TASK ::
Using the material below, copy every line where "this" appears.

DATA FOR THE TASK ::
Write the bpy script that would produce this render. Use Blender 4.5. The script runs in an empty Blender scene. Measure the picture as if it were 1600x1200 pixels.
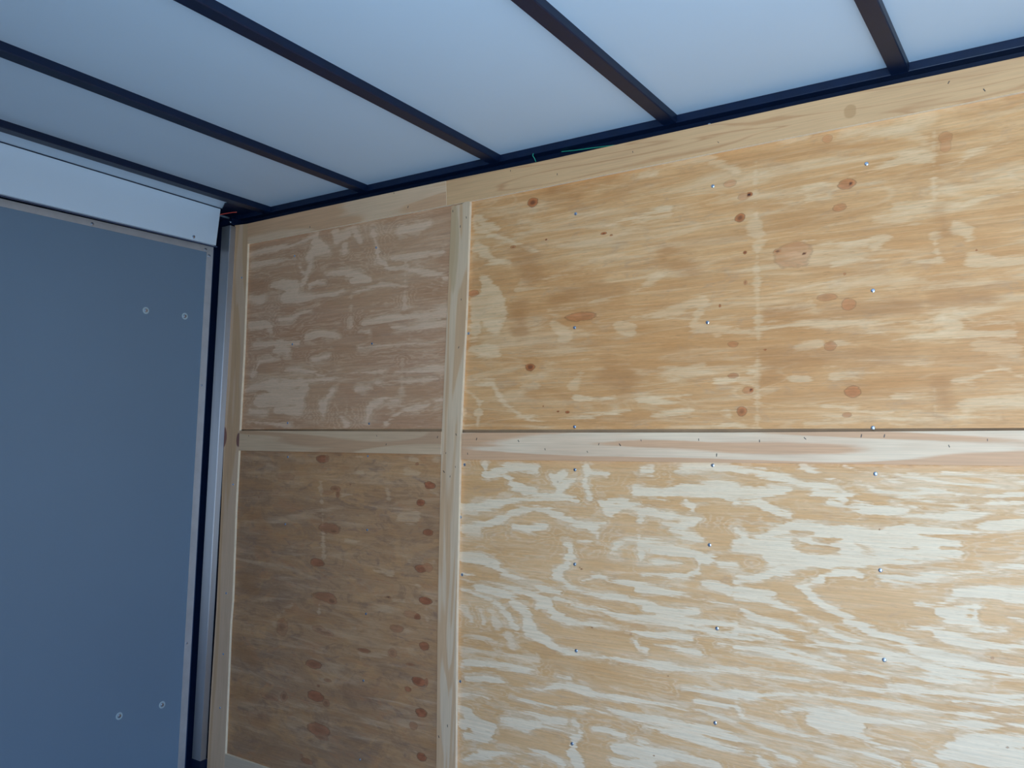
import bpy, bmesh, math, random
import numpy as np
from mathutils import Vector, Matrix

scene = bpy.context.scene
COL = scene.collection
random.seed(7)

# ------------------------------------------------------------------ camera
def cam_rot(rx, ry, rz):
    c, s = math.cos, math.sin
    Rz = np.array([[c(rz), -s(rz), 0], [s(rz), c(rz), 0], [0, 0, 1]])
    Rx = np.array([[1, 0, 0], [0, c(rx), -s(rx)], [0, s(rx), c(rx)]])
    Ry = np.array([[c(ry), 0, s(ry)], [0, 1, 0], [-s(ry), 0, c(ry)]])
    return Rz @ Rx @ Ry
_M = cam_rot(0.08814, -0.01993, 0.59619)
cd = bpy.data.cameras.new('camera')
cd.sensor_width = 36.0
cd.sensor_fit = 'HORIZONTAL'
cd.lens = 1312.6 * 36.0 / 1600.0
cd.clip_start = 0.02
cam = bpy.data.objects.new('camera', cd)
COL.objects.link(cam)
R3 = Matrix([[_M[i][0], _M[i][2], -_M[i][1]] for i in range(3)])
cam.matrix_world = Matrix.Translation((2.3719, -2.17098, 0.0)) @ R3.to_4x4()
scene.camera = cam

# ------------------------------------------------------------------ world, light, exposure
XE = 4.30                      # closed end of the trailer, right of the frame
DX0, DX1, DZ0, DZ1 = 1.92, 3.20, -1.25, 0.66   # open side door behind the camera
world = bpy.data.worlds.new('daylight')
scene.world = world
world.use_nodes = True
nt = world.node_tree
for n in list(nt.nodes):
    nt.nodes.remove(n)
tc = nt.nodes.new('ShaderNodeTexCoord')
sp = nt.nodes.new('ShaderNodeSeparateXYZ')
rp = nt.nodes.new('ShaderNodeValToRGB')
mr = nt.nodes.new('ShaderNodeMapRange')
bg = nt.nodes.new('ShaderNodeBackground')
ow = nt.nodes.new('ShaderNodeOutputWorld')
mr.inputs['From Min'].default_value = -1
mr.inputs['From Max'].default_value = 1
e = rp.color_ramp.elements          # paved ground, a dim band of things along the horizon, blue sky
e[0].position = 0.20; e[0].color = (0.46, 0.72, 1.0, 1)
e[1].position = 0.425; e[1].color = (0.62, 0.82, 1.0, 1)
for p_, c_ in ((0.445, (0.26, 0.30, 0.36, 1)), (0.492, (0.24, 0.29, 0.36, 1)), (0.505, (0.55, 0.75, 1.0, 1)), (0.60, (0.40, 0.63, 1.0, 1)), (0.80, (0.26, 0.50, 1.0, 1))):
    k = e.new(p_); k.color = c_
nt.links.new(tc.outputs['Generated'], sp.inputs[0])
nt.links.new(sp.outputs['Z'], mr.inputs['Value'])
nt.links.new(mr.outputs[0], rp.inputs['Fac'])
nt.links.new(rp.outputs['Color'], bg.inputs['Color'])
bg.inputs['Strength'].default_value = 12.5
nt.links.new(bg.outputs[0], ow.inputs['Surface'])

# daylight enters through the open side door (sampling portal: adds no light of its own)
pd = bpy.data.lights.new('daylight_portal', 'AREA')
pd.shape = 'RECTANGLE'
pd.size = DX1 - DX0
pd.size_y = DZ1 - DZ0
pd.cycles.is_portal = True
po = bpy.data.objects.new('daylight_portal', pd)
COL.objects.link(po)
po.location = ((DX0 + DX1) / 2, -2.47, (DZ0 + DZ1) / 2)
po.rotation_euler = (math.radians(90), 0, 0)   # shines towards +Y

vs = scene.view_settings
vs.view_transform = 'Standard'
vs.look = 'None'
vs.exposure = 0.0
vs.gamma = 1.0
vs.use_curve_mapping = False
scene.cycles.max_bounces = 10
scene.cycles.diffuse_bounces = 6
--
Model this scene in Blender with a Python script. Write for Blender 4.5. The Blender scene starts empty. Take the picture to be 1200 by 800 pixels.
==
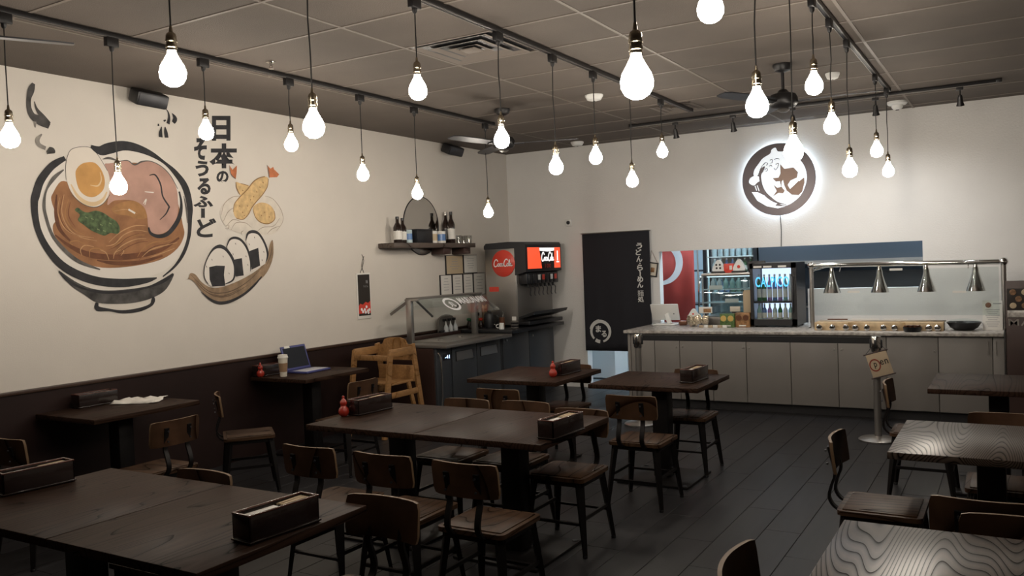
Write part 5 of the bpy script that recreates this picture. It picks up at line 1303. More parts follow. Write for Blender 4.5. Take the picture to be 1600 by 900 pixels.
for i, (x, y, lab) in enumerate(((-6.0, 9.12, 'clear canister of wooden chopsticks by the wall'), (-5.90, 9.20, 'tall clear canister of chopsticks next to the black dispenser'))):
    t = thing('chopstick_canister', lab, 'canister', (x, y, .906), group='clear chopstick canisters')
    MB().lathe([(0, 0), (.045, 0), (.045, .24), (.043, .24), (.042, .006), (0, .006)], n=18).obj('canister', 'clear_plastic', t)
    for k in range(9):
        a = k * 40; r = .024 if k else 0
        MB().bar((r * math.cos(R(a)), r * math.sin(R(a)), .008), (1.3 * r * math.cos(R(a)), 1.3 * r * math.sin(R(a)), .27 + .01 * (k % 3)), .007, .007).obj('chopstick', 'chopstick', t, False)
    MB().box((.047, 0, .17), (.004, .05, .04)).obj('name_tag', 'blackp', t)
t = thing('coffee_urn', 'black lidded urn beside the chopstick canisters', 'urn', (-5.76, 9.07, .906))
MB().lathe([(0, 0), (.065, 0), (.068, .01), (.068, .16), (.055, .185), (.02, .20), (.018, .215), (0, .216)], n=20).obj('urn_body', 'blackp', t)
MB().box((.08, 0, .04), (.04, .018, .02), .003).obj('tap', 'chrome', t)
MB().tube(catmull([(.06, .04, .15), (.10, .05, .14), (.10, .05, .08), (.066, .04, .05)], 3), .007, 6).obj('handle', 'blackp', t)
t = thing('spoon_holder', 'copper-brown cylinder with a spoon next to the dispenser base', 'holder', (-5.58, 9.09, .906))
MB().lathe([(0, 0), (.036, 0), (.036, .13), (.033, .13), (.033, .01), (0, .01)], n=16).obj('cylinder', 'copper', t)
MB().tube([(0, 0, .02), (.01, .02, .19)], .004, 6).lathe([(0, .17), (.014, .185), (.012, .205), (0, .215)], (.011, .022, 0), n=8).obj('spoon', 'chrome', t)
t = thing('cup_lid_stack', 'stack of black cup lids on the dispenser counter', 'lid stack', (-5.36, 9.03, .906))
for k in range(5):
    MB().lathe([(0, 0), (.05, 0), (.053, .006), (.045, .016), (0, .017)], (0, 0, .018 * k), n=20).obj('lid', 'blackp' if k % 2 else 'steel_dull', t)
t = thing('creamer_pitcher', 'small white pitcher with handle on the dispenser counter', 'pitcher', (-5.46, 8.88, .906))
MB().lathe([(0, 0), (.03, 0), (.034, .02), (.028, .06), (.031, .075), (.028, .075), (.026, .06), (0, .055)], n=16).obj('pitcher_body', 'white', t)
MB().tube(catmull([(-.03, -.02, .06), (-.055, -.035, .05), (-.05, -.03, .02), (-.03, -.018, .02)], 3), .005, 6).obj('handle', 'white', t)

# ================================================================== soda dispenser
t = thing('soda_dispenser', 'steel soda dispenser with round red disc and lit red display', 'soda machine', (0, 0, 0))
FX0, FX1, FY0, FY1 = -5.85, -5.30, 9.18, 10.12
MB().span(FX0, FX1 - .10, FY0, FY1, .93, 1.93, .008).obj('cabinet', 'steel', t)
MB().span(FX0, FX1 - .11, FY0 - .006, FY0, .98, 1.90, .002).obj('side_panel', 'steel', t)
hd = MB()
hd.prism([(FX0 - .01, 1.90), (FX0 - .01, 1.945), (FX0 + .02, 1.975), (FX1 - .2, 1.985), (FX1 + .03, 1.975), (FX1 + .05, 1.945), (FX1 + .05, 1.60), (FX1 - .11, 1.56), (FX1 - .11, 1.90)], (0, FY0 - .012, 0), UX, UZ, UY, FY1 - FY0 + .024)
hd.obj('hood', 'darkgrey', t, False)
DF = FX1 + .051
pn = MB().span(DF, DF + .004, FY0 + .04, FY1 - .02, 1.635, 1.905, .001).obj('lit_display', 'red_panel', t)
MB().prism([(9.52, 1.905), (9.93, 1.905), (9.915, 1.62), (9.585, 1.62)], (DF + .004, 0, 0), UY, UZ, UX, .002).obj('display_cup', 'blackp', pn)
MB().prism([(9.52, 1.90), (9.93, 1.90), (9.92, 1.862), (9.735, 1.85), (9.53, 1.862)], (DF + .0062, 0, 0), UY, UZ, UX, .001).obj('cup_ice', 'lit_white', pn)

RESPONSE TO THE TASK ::
Write the bpy script that would produce this render. Use Blender 4.5. The script runs in an empty Blender scene. Measure the picture as if it were 1600x1200 pixels.
Model this scene in Blender with a Python script. Write for Blender 4.5. The Blender scene starts empty. Take the picture to be 1200 by 800 pixels.
Write part 5 of the bpy script that recreates this picture. It picks up at line 1303. More parts follow. Write for Blender 4.5. Take the picture to be 1600 by 900 pixels.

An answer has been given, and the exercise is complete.